Chris' headshot, wearing a black polo and fleece
Christopher Pobieglo
Business Insurance Associates
Goble has noticed that policyholders often misunderstand the complexities of building insurance. Typically, they are unaware that many insurance companies have a “coinsurance” clause that requires the policyholder to have limits of no less than 80 percent of the replacement cost value of the building. “If the policyholder has limits under 80 percent of the replacement cost value, in the event of a partial loss claim, the insurance company will not pay for the entire claim but will use the formula (current limits divided by required limits) multiplied by the claim amount, minus the deductible,” he explains. “Many policyholders mistakenly use the tax assessed value, how much they could sell the building for, or how much it cost them to build the building (which could have been thirty-plus years ago) to determine the limit used for the building.”

Once companies consult with a professional and determine their insurance needs, they can collect and compare quotes from multiple insurers.
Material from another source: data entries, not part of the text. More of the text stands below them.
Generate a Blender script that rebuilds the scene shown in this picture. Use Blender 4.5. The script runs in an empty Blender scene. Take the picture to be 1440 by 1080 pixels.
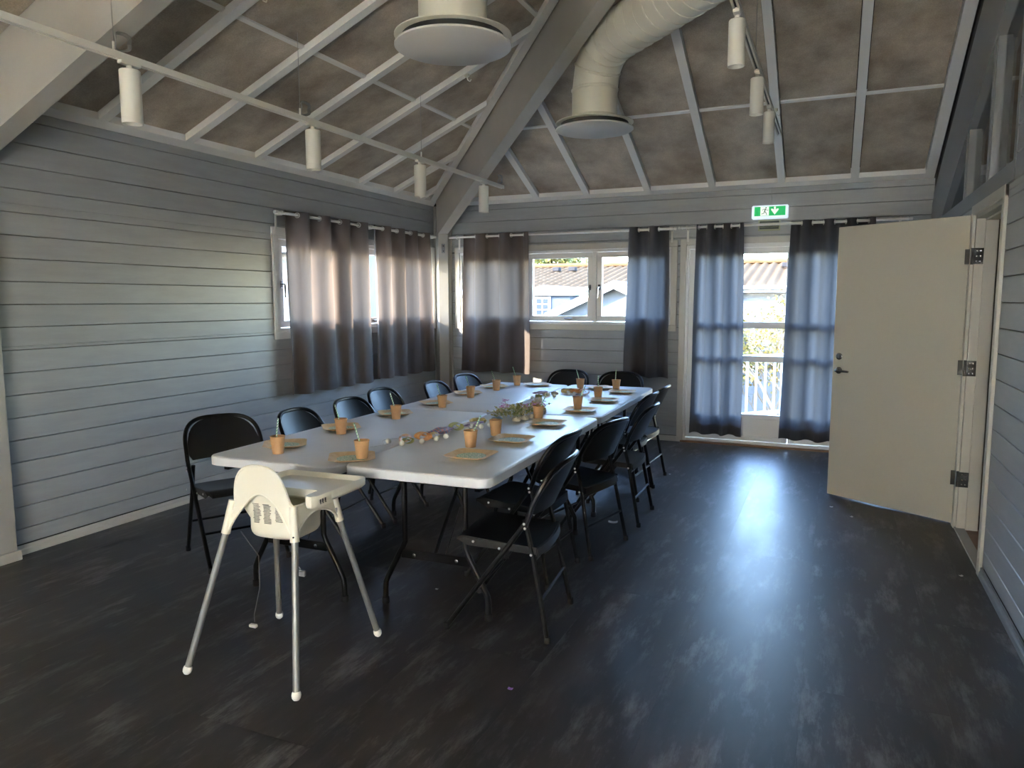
import bpy, bmesh, math, random
from mathutils import Vector, Matrix
random.seed(7)
PI = math.pi
SC = bpy.context.scene
COL = SC.collection

# ------------------------------------------------------------------ camera
cam_d = bpy.data.cameras.new('camera')
cam_d.sensor_fit = 'HORIZONTAL'; cam_d.sensor_width = 36.0
cam_d.lens = 1038.03 / 1440 * 36.0
cam_d.clip_start = 0.05; cam_d.clip_end = 400
cam = bpy.data.objects.new('camera', cam_d); COL.objects.link(cam)
YAW, PIT, ROL = 0.41018, -0.11150, -0.00212
fw = Vector((-math.sin(YAW) * math.cos(PIT), math.cos(YAW) * math.cos(PIT), math.sin(PIT)))
rt = Vector((math.cos(YAW), math.sin(YAW), 0)); up = rt.cross(fw)
r2 = math.cos(ROL) * rt + math.sin(ROL) * up; u2 = -math.sin(ROL) * rt + math.cos(ROL) * up
M = Matrix((r2, u2, -fw)).transposed().to_4x4(); M.translation = Vector((4.41935, -7.93646, 1.50786))
cam.matrix_world = M
SC.camera = cam

# ------------------------------------------------------------------ sky, sun, exposure
SUN_EL, SUN_AZ = math.radians(22), math.radians(52)     # travel direction (cos az, sin az) in plan
world = bpy.data.worlds.new('world'); SC.world = world; world.use_nodes = True
wn = world.node_tree; wn.nodes.clear()
sky = wn.nodes.new('ShaderNodeTexSky'); sky.sky_type = 'NISHITA'; sky.sun_disc = False
sky.sun_elevation = SUN_EL; sky.sun_rotation = math.radians(-142); sky.air_density = 1.0; sky.dust_density = 0.15; sky.ozone_density = 1.0
bg = wn.nodes.new('ShaderNodeBackground'); bg.inputs[1].default_value = 1.45
wo = wn.nodes.new('ShaderNodeOutputWorld')
tint = wn.nodes.new('ShaderNodeMix'); tint.data_type = 'RGBA'; tint.blend_type = 'MULTIPLY'; tint.inputs[0].default_value = 1.0
tint.inputs[7].default_value = (.94, .98, 1.07, 1); wn.links.new(sky.outputs[0], tint.inputs[6]); wn.links.new(tint.outputs[2], bg.inputs[0]); wn.links.new(bg.outputs[0], wo.inputs[0])
sd = bpy.data.lights.new('sun', 'SUN'); sd.energy = 7.0; sd.angle = math.radians(0.53); sd.color = (1.0, 0.83, 0.62)
sun = bpy.data.objects.new('sun', sd); COL.objects.link(sun)
sdir = Vector((math.cos(SUN_AZ) * math.cos(SUN_EL), math.sin(SUN_AZ) * math.cos(SUN_EL), -math.sin(SUN_EL)))
sun.rotation_euler = sdir.to_track_quat('-Z', 'Y').to_euler(); sun.location = (-20, -10, 12)
SC.view_settings.view_transform = 'Standard'; SC.view_settings.look = 'None'
SC.view_settings.gamma = 1.0; SC.view_settings.use_curve_mapping = False
SC.view_settings.exposure = 2.7
SC.cycles.use_denoising = True
SC.cycles.max_bounces = 12; SC.cycles.diffuse_bounces = 8; SC.cycles.glossy_bounces = 4
SC.cycles.transmission_bounces = 8; SC.cycles.transparent_max_bounces = 12
SC.cycles.sample_clamp_indirect = 6.0
SC.cycles.caustics_reflective = False; SC.cycles.caustics_refractive = False

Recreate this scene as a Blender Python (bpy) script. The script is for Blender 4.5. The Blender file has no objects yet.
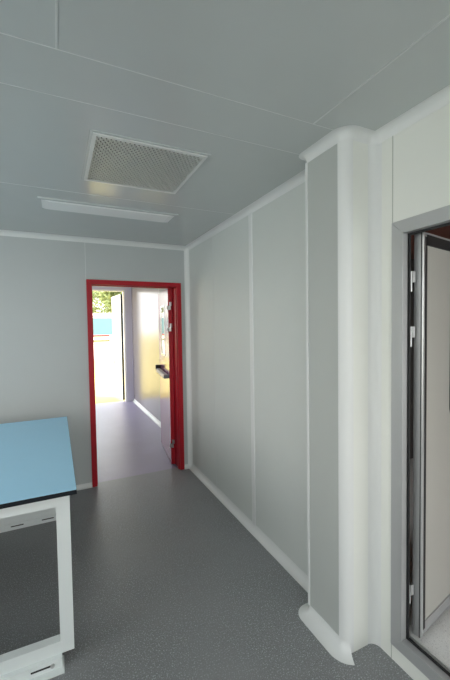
import bpy, bmesh, math, random
from mathutils import Vector, Matrix
random.seed(7)
C = bpy.context.scene.collection
S = bpy.context.scene
PI = math.pi

# ------------------------------------------------------------------ camera
H = 1.6
yaw, pitch, roll, fpx = 0.4447, -0.0378, -0.0151, 354.75
F0 = Vector((math.sin(yaw), math.cos(yaw), 0)); R0 = Vector((math.cos(yaw), -math.sin(yaw), 0)); U0 = Vector((0, 0, 1))
Fv = F0*math.cos(pitch) + U0*math.sin(pitch)
Uv = U0*math.cos(pitch) - F0*math.sin(pitch)
Rv = R0*math.cos(roll) + Uv*math.sin(roll)
Uv = Uv*math.cos(roll) - R0*math.sin(roll)
cam = bpy.data.cameras.new('camera'); co = bpy.data.objects.new('camera', cam); C.objects.link(co)
co.matrix_world = Matrix(((Rv.x, Uv.x, -Fv.x, 0), (Rv.y, Uv.y, -Fv.y, 0), (Rv.z, Uv.z, -Fv.z, H), (0, 0, 0, 1)))
cam.sensor_fit = 'VERTICAL'; cam.sensor_height = 24.0; cam.lens = 24.0*fpx/680.0
cam.clip_start = 0.02; cam.clip_end = 500
S.camera = co

# ------------------------------------------------------------------ world, sun, exposure
S.view_settings.view_transform = 'Standard'; S.view_settings.look = 'None'
S.view_settings.gamma = 1; S.view_settings.use_curve_mapping = False
S.view_settings.exposure = 1.12
W = bpy.data.worlds.new('sky'); S.world = W; W.use_nodes = True
wn = W.node_tree.nodes; wl = W.node_tree.links
bg = wn['Background']
tc = wn.new('ShaderNodeTexCoord'); sx = wn.new('ShaderNodeSeparateXYZ'); cr = wn.new('ShaderNodeValToRGB')
wl.new(tc.outputs['Generated'], sx.inputs[0]); wl.new(sx.outputs['Z'], cr.inputs[0]); wl.new(cr.outputs[0], bg.inputs[0])
cr.color_ramp.elements[0].position = 0.0; cr.color_ramp.elements[0].color = (0.98, 0.97, 0.94, 1)
cr.color_ramp.elements[1].position = 0.6; cr.color_ramp.elements[1].color = (0.82, 0.88, 0.92, 1)
bg.inputs[1].default_value = 2.6
sl = bpy.data.lights.new('sun', 'SUN'); sl.energy = 2.8; sl.angle = math.radians(1.0); sl.color = (1.0, 0.95, 0.85)
so = bpy.data.objects.new('sun', sl); C.objects.link(so)
so.rotation_euler = Vector((-0.45, 0.35, -0.9)).to_track_quat('-Z', 'Y').to_euler()

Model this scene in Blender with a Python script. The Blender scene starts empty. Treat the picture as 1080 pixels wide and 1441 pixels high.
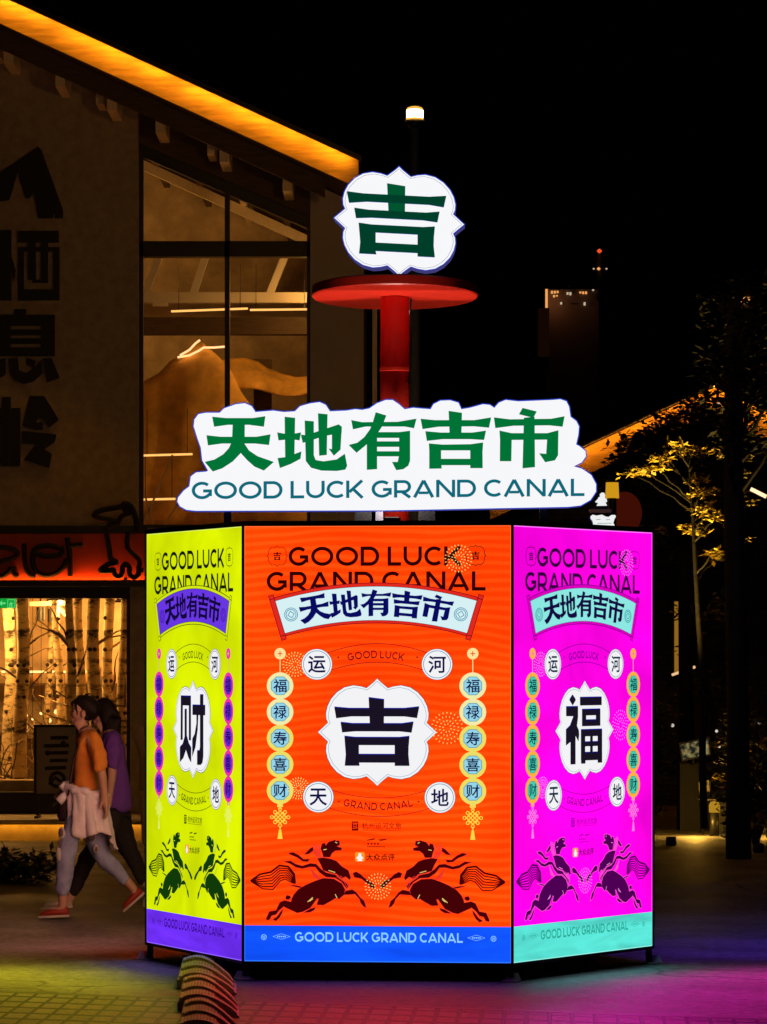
import bpy, bmesh, math, random
from mathutils import Vector, Matrix, noise
random.seed(7)
S = bpy.context.scene
COL = S.collection
R = math.radians
# ------------------------------------------------------------------ camera, sky, exposure
F = 5200.0          # focal length in photo pixels (photo is 1080 wide)
CH = 1.875          # camera height
HV = 922.0          # photo row of the horizon
cam_d = bpy.data.cameras.new('camera')
cam = bpy.data.objects.new('camera', cam_d); COL.objects.link(cam)
cam_d.sensor_fit = 'HORIZONTAL'; cam_d.sensor_width = 36.0
cam_d.lens = 36.0 * F / 1080.0
cam_d.shift_y = (HV - 720.5) / 1080.0
cam_d.clip_start = 0.5; cam_d.clip_end = 2000
cam.location = (0, 0, CH); cam.rotation_euler = (R(90), 0, 0)
S.camera = cam
world = bpy.data.worlds.new('World'); S.world = world; world.use_nodes = True
wn = world.node_tree.nodes; wl = world.node_tree.links
bg = wn['Background']
sky = wn.new('ShaderNodeTexSky'); sky.sky_type = 'NISHITA'; sky.sun_disc = False
sky.sun_elevation = R(-9.0); sky.sun_rotation = R(200)
wl.new(sky.outputs['Color'], bg.inputs['Color'])
bg.inputs['Strength'].default_value = 0.03
S.view_settings.view_transform = 'Standard'; S.view_settings.look = 'None'
S.view_settings.exposure = 0.0; S.view_settings.gamma = 1.0
S.cycles.use_denoising = True
S.cycles.sample_clamp_indirect = 4.0
S.cycles.max_bounces = 6; S.cycles.transparent_max_bounces = 12

def W(u, v, Y):      # a point at depth Y seen at photo pixel (u, v)
    return Vector(((u - 540) / F * Y, Y, CH - (v - HV) / F * Y))
def GY(v, z=0.0):    # depth at which height z shows at photo row v
    return (CH - z) * F / (v - HV)

# ------------------------------------------------------------------ materials
def srgb(r, g, b):
    f = lambda c: (c / 255) / 12.92 if c <= 10 else ((c / 255 + .055) / 1.055) ** 2.4
    return (f(r), f(g), f(b), 1)
MATS = {}
def emis(name, col, st=1.0, sample=True):
    if name in MATS: return MATS[name]
    m = bpy.data.materials.new(name); m.use_nodes = True
    n = m.node_tree.nodes; n.clear()
    o = n.new('ShaderNodeOutputMaterial'); e = n.new('ShaderNodeEmission')
    e.inputs[0].default_value = (*col[:3], 1); e.inputs[1].default_value = st
    m.node_tree.links.new(e.outputs[0], o.inputs[0])
    m.cycles.emission_sampling = 'FRONT_BACK' if sample else 'NONE'
    MATS[name] = m
    return m
def mat(name, col, rough=.6, metal=0., spec=.5, var=.0, scale=6., bump=0., col2=None, stretch=(1, 1, 1), emit=None):
    if name in MATS: return MATS[name]
    m = bpy.data.materials.new(name); m.use_nodes = True
    nt = m.node_tree; n = nt.nodes; L = nt.links
    p = n['Principled BSDF']
    p.inputs['Base Color'].default_value = (*col[:3], 1)
    p.inputs['Roughness'].default_value = rough
    p.inputs['Metallic'].default_value = metal
    p.inputs['Specular IOR Level'].default_value = spec
    if var or bump or col2:
        tc = n.new('ShaderNodeTexCoord'); mp = n.new('ShaderNodeMapping'); mp.inputs['Scale'].default_value = stretch
        L.new(tc.outputs['Object'], mp.inputs[0])
        nz = n.new('ShaderNodeTexNoise'); nz.inputs['Scale'].default_value = scale; nz.inputs['Detail'].default_value = 6
        nz.inputs['Roughness'].default_value = .65
        L.new(mp.outputs[0], nz.inputs['Vector'])
        rp = n.new('ShaderNodeValToRGB'); rp.color_ramp.elements[0].position = .3; rp.color_ramp.elements[1].position = .7
        c2 = col2 or tuple(c * (1 + var) for c in col[:3]); c1 = col[:3] if col2 else tuple(c * (1 - var) for c in col[:3])
        rp.color_ramp.elements[0].color = (*c1[:3], 1); rp.color_ramp.elements[1].color = (*c2[:3], 1)
        L.new(nz.outputs['Fac'], rp.inputs[0]); L.new(rp.outputs[0], p.inputs['Base Color'])
        if bump:
            b = n.new('ShaderNodeBump'); b.inputs['Strength'].default_value = bump; b.inputs['Distance'].default_value = .02
            L.new(nz.outputs['Fac'], b.inputs['Height']); L.new(b.outputs[0], p.inputs['Normal'])
    MATS[name] = m
    return m
def glass(name, tint=(1, 1, 1), gloss=.06):
    m = bpy.data.materials.new(name); m.use_nodes = True
    n = m.node_tree.nodes; n.clear(); L = m.node_tree.links
    o = n.new('ShaderNodeOutputMaterial'); t = n.new('ShaderNodeBsdfTransparent'); g = n.new('ShaderNodeBsdfGlossy'); x = n.new('ShaderNodeMixShader')
    t.inputs[0].default_value = (*tint, 1); g.inputs['Roughness'].default_value = .02; x.inputs[0].default_value = gloss
    L.new(t.outputs[0], x.inputs[1]); L.new(g.outputs[0], x.inputs[2]); L.new(x.outputs[0], o.inputs[0])
    return m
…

In doing so, they should not only examine the costs but also the coverage limits, deductibles, and policy terms to ensure their insurance meets their business needs.

Best Practices for Purchasing Insurance
  • As soon as you think you want to start a business, call an insurance agent.
  • Get referrals, interview multiple agents, and tell them you are shopping for quotes.
  • Choose a good broker, work with them, and let them do the hard work for you.
  • Be honest when answering an insurance agent’s questions so that you do not waste anyone’s time and the agent can figure out what is best for you.
  • Understand what your policy might exclude.
  • Do not put the insurance agent in charge of everything; do your own due diligence.